Hace unos años, no muchos, aunque a la velocidad con que se suceden los acontecimientos parezcan muchísimos, cuando José María Aznar era simultáneamente presidente del Gobierno y del PP, dicho partido se ufanaba de ser el único que decía lo mismo sobre la estructura del Estado en cualquier parte de España. Mientras que los demás partidos en general y el PSOE en particular decían cosas distintas según la nacionalidad o región en la que hablaran, el PP decía en todas lo mismo. Esto es lo que convertía al PP en el único partido, según José María Aznar, con legitimidad para dirigir el Estado.

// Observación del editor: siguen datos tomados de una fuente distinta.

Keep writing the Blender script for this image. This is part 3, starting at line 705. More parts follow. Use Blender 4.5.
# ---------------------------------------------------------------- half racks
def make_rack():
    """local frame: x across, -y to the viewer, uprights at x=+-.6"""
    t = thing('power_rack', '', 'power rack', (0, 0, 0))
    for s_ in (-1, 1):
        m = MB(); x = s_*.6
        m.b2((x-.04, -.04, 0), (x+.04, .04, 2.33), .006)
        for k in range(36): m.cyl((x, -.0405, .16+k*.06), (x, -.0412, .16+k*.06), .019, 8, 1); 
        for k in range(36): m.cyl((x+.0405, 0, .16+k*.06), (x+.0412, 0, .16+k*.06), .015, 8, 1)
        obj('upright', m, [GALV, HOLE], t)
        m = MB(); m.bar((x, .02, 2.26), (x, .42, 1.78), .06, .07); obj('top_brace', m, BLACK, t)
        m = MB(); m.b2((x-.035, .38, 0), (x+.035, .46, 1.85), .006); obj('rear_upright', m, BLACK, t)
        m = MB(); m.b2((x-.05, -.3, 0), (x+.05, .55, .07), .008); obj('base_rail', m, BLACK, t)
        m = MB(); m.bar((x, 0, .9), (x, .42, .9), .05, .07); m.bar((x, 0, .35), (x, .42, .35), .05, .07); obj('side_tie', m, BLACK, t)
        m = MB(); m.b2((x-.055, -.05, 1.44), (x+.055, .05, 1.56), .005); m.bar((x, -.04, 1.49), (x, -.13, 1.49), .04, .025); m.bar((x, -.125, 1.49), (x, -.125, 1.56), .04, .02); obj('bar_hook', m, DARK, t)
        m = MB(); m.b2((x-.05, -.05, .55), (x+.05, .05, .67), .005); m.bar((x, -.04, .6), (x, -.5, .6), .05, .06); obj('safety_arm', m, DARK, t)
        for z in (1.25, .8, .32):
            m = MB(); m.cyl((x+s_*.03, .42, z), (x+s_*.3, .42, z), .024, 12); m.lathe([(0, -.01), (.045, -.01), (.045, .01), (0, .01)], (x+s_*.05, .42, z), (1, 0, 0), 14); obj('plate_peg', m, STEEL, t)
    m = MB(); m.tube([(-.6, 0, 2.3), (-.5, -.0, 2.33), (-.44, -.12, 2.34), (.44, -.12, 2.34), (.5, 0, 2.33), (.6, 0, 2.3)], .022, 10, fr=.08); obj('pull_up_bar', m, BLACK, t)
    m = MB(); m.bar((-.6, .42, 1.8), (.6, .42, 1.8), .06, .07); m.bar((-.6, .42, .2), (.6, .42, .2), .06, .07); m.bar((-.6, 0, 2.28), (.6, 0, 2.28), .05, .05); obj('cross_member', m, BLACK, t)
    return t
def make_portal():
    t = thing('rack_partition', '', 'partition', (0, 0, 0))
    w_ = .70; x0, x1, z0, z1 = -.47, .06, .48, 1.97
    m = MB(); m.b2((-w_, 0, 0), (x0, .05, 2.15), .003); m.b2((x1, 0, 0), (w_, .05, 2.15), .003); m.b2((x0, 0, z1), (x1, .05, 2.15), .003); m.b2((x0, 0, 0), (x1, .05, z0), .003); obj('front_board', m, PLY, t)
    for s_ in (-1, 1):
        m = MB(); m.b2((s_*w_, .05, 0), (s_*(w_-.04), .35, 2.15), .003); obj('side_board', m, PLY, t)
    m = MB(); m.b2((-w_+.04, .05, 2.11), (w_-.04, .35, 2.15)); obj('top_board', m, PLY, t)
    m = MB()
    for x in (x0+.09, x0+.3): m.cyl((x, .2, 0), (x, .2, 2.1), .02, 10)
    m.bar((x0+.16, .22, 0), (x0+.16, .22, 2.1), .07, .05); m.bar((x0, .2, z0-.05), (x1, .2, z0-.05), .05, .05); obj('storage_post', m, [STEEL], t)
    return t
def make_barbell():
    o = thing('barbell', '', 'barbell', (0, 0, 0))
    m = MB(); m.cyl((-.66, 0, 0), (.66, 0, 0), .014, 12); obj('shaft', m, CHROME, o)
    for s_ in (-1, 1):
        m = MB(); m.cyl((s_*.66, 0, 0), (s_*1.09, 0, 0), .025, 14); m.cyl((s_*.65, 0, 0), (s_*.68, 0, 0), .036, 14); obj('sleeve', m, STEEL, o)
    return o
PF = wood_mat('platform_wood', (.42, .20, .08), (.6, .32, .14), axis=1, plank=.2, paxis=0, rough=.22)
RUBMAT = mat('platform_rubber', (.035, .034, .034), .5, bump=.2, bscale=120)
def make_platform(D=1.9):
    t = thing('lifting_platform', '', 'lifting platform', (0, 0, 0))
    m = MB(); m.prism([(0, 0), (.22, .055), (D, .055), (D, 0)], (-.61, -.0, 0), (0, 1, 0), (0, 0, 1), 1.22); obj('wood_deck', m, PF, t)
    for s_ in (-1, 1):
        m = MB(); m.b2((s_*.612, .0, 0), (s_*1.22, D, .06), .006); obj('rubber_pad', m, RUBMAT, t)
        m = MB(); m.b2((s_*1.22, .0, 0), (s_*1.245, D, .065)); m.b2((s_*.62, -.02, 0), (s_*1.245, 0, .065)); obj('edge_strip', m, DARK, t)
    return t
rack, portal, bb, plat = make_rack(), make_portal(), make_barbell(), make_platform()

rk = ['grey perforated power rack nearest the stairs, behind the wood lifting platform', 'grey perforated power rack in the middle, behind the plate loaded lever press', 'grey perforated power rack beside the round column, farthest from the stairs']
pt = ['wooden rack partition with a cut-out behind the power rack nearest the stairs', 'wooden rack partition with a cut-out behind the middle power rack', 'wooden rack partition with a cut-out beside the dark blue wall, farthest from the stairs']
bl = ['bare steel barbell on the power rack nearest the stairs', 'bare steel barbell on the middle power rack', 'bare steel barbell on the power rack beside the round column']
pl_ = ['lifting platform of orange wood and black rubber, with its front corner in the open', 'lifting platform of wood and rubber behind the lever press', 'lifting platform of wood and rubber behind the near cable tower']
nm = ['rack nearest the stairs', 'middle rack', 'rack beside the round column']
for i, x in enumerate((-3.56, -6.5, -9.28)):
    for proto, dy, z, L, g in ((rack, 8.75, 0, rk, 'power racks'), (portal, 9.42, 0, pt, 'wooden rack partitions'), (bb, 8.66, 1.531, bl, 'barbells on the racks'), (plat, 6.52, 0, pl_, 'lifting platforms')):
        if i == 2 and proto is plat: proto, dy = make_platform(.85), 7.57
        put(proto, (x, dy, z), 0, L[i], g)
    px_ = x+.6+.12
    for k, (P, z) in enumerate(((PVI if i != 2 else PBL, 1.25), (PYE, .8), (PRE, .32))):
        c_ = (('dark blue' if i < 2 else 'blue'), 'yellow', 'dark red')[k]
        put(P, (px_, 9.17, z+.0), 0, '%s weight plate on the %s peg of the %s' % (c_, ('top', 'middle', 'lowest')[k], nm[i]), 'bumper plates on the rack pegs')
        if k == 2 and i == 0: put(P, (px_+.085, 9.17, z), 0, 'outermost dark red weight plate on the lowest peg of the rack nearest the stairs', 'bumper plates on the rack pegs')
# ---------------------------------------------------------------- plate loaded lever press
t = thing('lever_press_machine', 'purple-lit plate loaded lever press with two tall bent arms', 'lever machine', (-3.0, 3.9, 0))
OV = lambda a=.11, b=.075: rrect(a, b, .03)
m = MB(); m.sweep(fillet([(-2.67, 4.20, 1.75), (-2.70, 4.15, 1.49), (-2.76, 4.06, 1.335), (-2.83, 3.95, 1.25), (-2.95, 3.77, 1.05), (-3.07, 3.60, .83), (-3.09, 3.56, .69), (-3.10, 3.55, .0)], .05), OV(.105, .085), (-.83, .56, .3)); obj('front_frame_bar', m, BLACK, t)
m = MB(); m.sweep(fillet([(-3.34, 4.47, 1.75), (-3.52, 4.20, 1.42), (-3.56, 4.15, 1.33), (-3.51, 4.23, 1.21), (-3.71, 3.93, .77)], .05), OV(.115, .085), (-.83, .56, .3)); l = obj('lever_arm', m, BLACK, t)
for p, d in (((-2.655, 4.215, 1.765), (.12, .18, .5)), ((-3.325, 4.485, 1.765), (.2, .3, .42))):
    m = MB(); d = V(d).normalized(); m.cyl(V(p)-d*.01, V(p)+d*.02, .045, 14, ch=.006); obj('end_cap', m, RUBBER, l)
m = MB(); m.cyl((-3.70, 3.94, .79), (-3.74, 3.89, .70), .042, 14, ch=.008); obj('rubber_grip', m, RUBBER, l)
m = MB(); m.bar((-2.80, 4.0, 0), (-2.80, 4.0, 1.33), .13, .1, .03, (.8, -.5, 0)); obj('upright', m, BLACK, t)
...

El PP confundía tener una política única respecto de la estructura del Estado con imponer autoritariamente una política definida unilateralmente por el presidente del partido. El PP, durante los años de presidencia de José María Aznar, tuvo lo segundo, pero no lo primero. En el Estado autonómico construido a partir de la Constitución ningún partido puede tener una política respecto de la estructura de dicho Estado que no sea el resultado de un pacto entre las distintas organizaciones territoriales del partido. Lo contrario es un espejismo. Es pan para hoy y hambre para mañana. Se puede mantener esa posición mientras se ocupa el Gobierno de la nación, pero nada más. Y con un coste terrible, cuando se deja de ocupar el Gobierno.

Es lo que le ha ocurrido al PP a lo largo de esta legislatura, como quedó de manifiesto en el último debate sobre el Estado de la nación de la misma, celebrado esta semana. El autoritarismo de José María Aznar en la definición de la política popular de la estructura del Estado le ha estallado en la cara a su sucesor, Mariano Rajoy, que tuvo que soportar, sin poder decir nada, la ironía de José Luis Rodríguez Zapatero sobre la presunta coherencia del PP en lo que a política territorial se refiere. ¿Por qué los artículos del Estatuto de Autonomía para Cataluña que son idénticos a los que figuran en el Estatuto de Andalucía han sido recurridos por anticonstitucionales en el primer caso y no en el segundo? ¿Por qué el PP se opuso frontalmente a la tramitación parlamentaria del Estatuto de Cataluña y acordó, sin embargo, con el PSOE la tramitación del Estatuto de Andalucía? ¿O de los Estatutos de Baleares o de Aragón, que son, políticamente hablando, el mismo Estatuto que el aprobado para Cataluña? ¿Por qué, una vez aprobado por el PP en las Cortes Generales el Estatuto de Andalucía, lo recurre por anticonstitucional el presidente de la Generalitat valenciana? ¿Por qué la reforma del Estatuto de Autonomía de Canarias, que había sido calificada de "nacional-socialista" por el PP pasa a ser una reforma plenamente constitucional tras los resultados del 27-M? ¿Por qué los socialistas son unos "traidores" en Navarra antes del 27-M y unos deseables aliados de gobierno después?

Las preguntas se pueden multiplicar. Pretender, con la estructura del Estado que tenemos, tener una política territorial definida autoritariamente desde arriba es una quimera. No hay ningún partido que la pueda tener y, sobre todo, que la pueda mantener. Si por circunstancias coyunturales, como le ocurrió en el momento de la refundación de AP como PP, parece que puede ser posible, en cuanto pasan esas circunstancias, la pretensión se viene abajo. Y con costes muy altos. Durante los años de Gobierno de José María Aznar el PP ironizó sobre la "jaula de grillos" en que se había convertido el PSOE, con diferentes barones diciendo cosas distintas en cada comunidad autónoma. De aquella jaula de grillos salió una política pactada, en Santillana primero y en los diversos programas electorales después, lo que le ha permitido al PSOE afrontar los distintos procesos de reforma de los estatutos de autonomía con tensiones internas, pero sin quiebras. El PP tiene que hacer este aprendizaje y va a comprobar lo costoso que es. Pero más costoso todavía es no hacerlo. El desencuentro entre la estructura del Estado y la estructura del partido sólo puede conducir a la catástrofe.